1884 – 1894 komponierte Sergei Tanejew (1856 – 1915) die Oper Oresteia. 1905 wurde in Bologna Cassandra von Vittorio Gnecchi aufgeführt (davon gab es, als Vorspiel zu Elektra, eine stark gekürzte szenische Aufführung in der Deutschen Oper Berlin). 1909 kam in Dresden Elektra von Hugo von Hofmannsthal und Richard Strauss heraus. In der gleichen Zeit arbeiteten Karl Gustav Vollmoeller an einer Neuübersetzung und Inszenierung der Orestie. Sie kam zuerst 1911 in München heraus, wurde dann aber zur Eröffnung des Großen Schauspielhauses 1919 in Berlin neu gefasst. Otto Klemperer hatte für die Aufführung in München eine Bühnenmusik geschrieben, die aber nicht aufgeführt wurde. Stattdessen beauftragte Reinhardt Einar Nilsson, der auch die Originalmusik zum Salzburger Jedermann schrieb.
Darius Milhaud schrieb 1913 den ersten Teil seiner L'Orestie d'Eschyle auf einen Text von Paul Claudel, Agamemnon. Es dauerte jedoch bis 1927 bis es zu einer konzertanten Aufführung kam. Inzwischen waren auch der zweite und dritte Teil fertig, Les Choéphores, 1915/16 komponiert und 1919 im Konzert aufgeführt; Les Euménides, 1917 – 1922 komponiert und 1927/28 in Teilen konzertant aufgeführt. Die szenische Uraufführung des gesamten Werk kam erst 1963 zustande. Gustav Rudolf Sellner inszenierte es an der Deutschen Oper Berlin. Der 71jährige Komponist reiste zu der Premiere am 24. April an.
Weitere musiktheatralische Auseinendersetzungen mit dem Stoff im 20. Jahrhundert stammen u. a. von Ernst Krenek (Das Leben des Orest, 1930), Flavio Testi (Il furore di Oreste, 1956), Harrison Birtwistle (Bühnenmusik für eine Inszenierung der Orestie von Peter Hall, 1975). Iannis Xenakis begann die Komposition seiner Oresteia auf den altgriechischen Text von Aischylos 1965/66. Die letzte Revision stammt von 1989 und 1992 fügte er noch ein Stück für Bariton-Solo und Schlagzeug ein.
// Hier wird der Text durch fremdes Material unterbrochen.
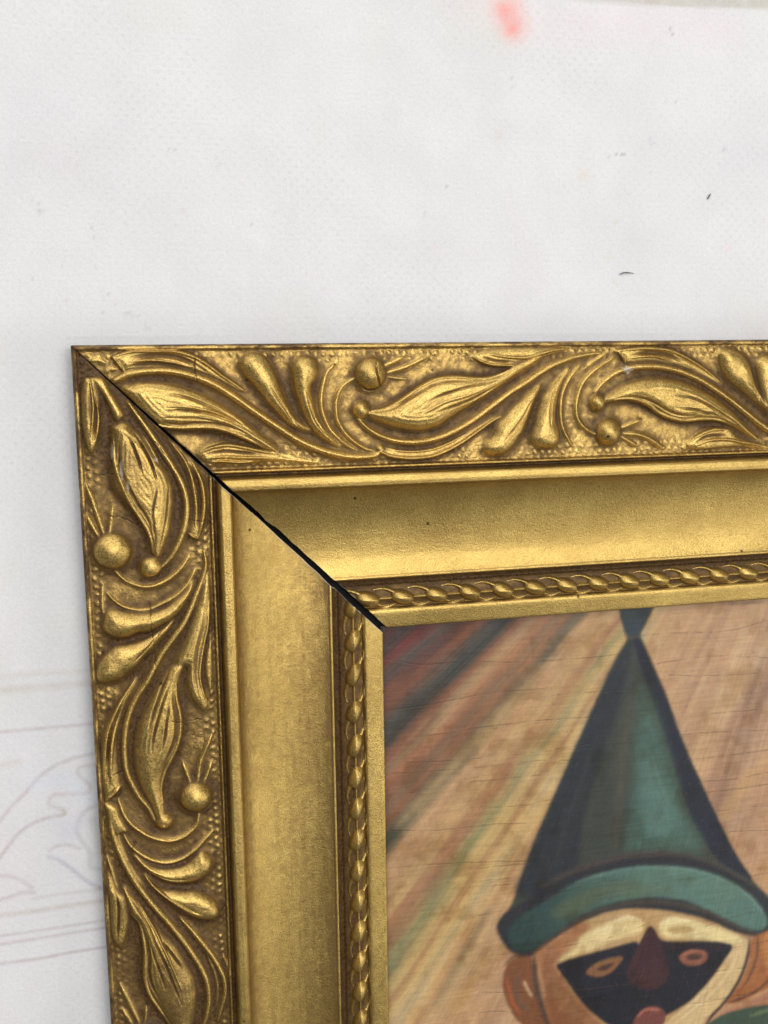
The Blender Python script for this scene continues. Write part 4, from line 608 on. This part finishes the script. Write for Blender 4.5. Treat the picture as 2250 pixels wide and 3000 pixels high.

Iannis Xenakis (1922–2001), in Rumänien geborener Grieche, der später die französische Staatsbürgerschaft annahm, war ausgebildeter Architekt und Widerstandskämpfer, als er 1947 als politischer Flüchtling nach Paris kam. Er arbeitete mit Le Corbusier zusammen und studierte daneben bei Honegger, Milhaud und Messiaen. Er entwickelte einen eigenen Kompositionsstil, in dem der Zufall, aber auch mathematische Formeln eine große Rolle spielen. Er war mit Le Corbusier und Edgar Varèse an der Entwicklung des Poème électronique für den Philips-Pavillon bei der Expo 1958 in Brüssel beteiligt. Seine Musik wird in den letzten Jahren wiederentdeckt.